**Task goal:** Up to and including the line that contains "M['footing'] = concretemat()", write out each line of the material from its first line, exactly.

**Dataset:**
☆ ☆ ☆ ☆ ☆ ☆ ☆
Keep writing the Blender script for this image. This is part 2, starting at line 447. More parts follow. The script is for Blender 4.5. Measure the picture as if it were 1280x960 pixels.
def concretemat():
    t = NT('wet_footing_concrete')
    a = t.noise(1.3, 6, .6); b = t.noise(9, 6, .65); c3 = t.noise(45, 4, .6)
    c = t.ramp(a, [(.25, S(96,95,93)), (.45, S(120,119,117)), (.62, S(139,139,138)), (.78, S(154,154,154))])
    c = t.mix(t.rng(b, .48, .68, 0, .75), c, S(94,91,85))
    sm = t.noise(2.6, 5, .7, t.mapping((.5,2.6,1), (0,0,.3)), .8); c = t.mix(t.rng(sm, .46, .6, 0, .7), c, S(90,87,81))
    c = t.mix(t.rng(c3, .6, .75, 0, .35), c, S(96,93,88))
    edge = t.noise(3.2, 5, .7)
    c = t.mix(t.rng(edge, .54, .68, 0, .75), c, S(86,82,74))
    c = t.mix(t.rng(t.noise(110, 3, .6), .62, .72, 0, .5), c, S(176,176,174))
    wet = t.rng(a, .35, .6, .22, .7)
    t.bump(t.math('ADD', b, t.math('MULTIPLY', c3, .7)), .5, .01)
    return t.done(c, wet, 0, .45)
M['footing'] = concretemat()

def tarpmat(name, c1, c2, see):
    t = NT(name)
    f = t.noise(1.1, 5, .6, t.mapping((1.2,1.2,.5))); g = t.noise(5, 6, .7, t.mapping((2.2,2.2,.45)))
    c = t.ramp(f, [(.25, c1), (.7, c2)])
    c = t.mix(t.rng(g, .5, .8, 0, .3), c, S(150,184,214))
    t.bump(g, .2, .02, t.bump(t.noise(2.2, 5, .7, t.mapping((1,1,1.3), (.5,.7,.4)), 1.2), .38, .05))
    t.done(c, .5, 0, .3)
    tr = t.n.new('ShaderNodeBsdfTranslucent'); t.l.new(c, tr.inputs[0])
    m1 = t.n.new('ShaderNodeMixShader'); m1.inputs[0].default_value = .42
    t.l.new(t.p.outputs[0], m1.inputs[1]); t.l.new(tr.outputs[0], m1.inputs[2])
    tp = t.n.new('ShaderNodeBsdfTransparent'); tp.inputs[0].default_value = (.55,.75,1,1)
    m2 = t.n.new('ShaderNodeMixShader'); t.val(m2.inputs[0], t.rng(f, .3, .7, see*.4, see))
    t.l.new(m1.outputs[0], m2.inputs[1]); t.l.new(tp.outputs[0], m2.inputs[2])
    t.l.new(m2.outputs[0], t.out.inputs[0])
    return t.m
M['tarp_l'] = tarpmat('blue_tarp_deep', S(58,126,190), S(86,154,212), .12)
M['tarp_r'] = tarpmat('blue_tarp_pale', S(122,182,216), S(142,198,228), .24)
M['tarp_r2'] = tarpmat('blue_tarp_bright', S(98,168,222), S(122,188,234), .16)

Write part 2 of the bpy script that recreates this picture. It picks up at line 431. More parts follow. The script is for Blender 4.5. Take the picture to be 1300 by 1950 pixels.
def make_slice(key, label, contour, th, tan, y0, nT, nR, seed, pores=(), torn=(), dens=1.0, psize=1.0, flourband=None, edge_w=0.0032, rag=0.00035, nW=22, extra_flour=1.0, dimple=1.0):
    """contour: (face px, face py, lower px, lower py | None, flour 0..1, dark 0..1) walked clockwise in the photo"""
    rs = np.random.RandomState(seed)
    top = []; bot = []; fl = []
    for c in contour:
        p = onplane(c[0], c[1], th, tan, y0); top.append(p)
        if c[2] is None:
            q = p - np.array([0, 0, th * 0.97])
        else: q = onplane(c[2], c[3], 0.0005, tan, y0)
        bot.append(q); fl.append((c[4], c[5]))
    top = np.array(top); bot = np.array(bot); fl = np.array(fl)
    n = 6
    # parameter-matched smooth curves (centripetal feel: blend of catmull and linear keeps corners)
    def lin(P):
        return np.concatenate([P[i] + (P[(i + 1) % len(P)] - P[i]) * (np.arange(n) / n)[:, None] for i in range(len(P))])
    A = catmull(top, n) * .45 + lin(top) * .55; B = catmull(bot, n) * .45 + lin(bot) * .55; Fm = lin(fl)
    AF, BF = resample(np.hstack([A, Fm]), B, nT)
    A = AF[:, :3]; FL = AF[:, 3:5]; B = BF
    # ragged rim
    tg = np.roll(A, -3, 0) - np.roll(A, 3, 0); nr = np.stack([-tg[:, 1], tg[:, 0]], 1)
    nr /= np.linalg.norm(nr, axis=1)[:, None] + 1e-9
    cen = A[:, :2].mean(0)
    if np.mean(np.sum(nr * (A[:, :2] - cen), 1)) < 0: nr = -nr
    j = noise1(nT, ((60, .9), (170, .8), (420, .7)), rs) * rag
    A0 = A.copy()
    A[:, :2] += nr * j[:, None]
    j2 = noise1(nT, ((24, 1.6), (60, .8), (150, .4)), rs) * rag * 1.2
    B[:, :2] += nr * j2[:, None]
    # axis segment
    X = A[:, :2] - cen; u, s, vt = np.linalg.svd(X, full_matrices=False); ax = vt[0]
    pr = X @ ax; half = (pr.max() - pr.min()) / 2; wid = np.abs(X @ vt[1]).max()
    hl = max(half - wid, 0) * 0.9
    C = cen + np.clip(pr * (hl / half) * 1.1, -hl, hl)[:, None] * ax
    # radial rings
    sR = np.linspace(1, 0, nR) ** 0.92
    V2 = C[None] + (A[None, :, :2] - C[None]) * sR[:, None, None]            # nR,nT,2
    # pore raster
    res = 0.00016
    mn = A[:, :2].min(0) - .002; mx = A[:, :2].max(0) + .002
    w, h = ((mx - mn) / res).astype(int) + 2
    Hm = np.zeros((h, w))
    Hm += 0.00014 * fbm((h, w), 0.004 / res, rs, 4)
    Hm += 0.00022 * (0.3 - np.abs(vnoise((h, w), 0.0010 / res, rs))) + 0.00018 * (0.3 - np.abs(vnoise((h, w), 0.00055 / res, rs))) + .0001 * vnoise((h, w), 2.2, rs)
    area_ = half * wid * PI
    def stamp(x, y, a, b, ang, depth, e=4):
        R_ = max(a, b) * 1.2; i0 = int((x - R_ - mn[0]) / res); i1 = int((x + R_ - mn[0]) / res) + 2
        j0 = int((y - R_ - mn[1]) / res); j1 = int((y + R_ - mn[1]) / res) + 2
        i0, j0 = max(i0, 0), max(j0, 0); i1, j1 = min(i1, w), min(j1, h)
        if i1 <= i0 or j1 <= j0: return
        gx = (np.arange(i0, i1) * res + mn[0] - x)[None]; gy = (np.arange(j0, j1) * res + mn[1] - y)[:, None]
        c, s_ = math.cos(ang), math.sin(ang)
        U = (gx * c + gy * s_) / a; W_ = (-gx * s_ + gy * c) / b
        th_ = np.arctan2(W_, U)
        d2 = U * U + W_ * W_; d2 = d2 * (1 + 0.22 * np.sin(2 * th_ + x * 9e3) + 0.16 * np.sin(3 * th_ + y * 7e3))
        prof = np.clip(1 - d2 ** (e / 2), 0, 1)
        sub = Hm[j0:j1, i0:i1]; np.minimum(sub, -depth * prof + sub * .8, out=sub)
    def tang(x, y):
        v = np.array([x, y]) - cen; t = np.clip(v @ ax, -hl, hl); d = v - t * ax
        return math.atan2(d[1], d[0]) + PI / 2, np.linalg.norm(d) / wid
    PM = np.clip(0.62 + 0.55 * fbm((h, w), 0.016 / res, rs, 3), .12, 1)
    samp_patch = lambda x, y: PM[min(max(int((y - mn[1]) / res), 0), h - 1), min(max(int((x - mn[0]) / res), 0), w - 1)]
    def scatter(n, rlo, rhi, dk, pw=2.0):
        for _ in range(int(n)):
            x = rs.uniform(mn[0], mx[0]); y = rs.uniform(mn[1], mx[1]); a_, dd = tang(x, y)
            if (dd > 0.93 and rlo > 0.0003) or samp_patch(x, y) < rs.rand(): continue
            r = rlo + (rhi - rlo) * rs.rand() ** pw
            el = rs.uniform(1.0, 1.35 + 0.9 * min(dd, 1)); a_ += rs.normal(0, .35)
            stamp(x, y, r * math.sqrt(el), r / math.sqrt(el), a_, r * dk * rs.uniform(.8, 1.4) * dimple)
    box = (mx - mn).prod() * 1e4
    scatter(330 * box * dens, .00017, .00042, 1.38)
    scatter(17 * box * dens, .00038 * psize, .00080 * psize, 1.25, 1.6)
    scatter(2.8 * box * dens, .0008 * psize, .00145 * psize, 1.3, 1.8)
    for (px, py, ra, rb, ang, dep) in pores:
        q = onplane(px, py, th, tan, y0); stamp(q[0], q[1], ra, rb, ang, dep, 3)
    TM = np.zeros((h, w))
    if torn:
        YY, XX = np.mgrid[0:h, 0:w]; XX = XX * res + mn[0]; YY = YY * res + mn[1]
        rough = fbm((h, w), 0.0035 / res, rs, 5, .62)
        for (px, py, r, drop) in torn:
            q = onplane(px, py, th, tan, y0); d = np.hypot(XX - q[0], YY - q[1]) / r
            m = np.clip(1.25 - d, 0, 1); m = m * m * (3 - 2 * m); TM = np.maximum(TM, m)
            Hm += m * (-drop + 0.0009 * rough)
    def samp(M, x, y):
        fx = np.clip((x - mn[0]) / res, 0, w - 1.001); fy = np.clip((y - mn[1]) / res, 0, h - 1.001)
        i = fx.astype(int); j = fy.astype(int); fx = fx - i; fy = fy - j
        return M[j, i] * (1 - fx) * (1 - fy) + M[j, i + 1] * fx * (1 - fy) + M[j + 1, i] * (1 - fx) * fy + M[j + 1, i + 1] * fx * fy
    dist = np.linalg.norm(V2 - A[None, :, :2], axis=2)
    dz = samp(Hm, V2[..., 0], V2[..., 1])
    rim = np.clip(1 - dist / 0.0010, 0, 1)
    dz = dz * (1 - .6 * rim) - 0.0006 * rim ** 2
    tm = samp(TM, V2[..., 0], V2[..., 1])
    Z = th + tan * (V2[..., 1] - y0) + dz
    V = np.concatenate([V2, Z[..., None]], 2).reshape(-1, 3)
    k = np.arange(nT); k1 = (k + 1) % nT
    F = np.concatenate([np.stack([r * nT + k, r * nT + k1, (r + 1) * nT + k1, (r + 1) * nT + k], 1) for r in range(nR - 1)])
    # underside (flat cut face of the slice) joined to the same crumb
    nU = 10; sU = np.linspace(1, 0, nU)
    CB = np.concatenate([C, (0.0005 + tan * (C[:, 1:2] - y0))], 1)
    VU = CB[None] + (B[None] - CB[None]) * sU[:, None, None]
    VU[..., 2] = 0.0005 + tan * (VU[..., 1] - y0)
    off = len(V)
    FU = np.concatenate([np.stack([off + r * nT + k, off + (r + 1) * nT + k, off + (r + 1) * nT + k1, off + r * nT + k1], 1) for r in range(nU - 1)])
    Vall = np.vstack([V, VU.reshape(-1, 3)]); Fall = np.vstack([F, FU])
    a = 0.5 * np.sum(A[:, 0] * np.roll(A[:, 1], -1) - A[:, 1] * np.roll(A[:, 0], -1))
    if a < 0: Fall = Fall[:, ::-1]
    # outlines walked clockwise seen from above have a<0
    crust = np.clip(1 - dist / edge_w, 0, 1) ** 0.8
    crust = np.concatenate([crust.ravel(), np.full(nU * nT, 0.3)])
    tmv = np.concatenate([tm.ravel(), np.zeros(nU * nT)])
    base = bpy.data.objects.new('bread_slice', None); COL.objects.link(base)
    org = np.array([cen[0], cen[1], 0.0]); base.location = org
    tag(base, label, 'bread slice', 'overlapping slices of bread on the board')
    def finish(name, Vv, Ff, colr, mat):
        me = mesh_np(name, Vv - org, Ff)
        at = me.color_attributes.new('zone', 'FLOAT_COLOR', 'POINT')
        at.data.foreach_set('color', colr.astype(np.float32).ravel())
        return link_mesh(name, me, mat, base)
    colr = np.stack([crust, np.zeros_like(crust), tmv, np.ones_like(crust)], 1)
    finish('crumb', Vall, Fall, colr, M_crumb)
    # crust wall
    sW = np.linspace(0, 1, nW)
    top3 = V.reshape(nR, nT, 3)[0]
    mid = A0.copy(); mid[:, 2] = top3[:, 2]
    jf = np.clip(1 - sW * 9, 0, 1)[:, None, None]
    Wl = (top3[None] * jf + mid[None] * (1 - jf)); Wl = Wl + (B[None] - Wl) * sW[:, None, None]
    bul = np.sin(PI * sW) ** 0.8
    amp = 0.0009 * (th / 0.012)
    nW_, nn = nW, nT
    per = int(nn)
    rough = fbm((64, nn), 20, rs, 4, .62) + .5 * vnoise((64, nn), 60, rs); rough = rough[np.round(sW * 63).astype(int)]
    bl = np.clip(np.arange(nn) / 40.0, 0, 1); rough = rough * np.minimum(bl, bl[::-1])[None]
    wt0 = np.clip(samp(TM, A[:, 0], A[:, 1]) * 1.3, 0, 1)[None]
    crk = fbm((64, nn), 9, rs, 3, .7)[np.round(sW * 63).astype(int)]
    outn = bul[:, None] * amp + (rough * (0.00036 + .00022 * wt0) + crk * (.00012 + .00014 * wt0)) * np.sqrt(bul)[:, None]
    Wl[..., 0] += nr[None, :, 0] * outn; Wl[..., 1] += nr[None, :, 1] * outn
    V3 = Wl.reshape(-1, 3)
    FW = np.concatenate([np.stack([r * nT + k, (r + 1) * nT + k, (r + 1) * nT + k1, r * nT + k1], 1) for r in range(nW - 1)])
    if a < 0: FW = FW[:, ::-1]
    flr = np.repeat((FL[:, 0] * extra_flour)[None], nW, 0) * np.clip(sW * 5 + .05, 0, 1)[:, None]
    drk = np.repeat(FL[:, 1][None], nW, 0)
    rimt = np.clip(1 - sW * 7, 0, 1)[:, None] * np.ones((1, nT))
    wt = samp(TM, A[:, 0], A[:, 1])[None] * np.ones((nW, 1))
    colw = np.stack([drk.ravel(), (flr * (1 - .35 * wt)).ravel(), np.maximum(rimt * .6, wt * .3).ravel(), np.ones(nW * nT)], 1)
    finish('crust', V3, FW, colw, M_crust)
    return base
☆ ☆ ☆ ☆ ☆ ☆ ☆
**Reply:**
Keep writing the Blender script for this image. This is part 2, starting at line 447. More parts follow. The script is for Blender 4.5. Measure the picture as if it were 1280x960 pixels.
def concretemat():
    t = NT('wet_footing_concrete')
    a = t.noise(1.3, 6, .6); b = t.noise(9, 6, .65); c3 = t.noise(45, 4, .6)
    c = t.ramp(a, [(.25, S(96,95,93)), (.45, S(120,119,117)), (.62, S(139,139,138)), (.78, S(154,154,154))])
    c = t.mix(t.rng(b, .48, .68, 0, .75), c, S(94,91,85))
    sm = t.noise(2.6, 5, .7, t.mapping((.5,2.6,1), (0,0,.3)), .8); c = t.mix(t.rng(sm, .46, .6, 0, .7), c, S(90,87,81))
    c = t.mix(t.rng(c3, .6, .75, 0, .35), c, S(96,93,88))
    edge = t.noise(3.2, 5, .7)
    c = t.mix(t.rng(edge, .54, .68, 0, .75), c, S(86,82,74))
    c = t.mix(t.rng(t.noise(110, 3, .6), .62, .72, 0, .5), c, S(176,176,174))
    wet = t.rng(a, .35, .6, .22, .7)
    t.bump(t.math('ADD', b, t.math('MULTIPLY', c3, .7)), .5, .01)
    return t.done(c, wet, 0, .45)
M['footing'] = concretemat()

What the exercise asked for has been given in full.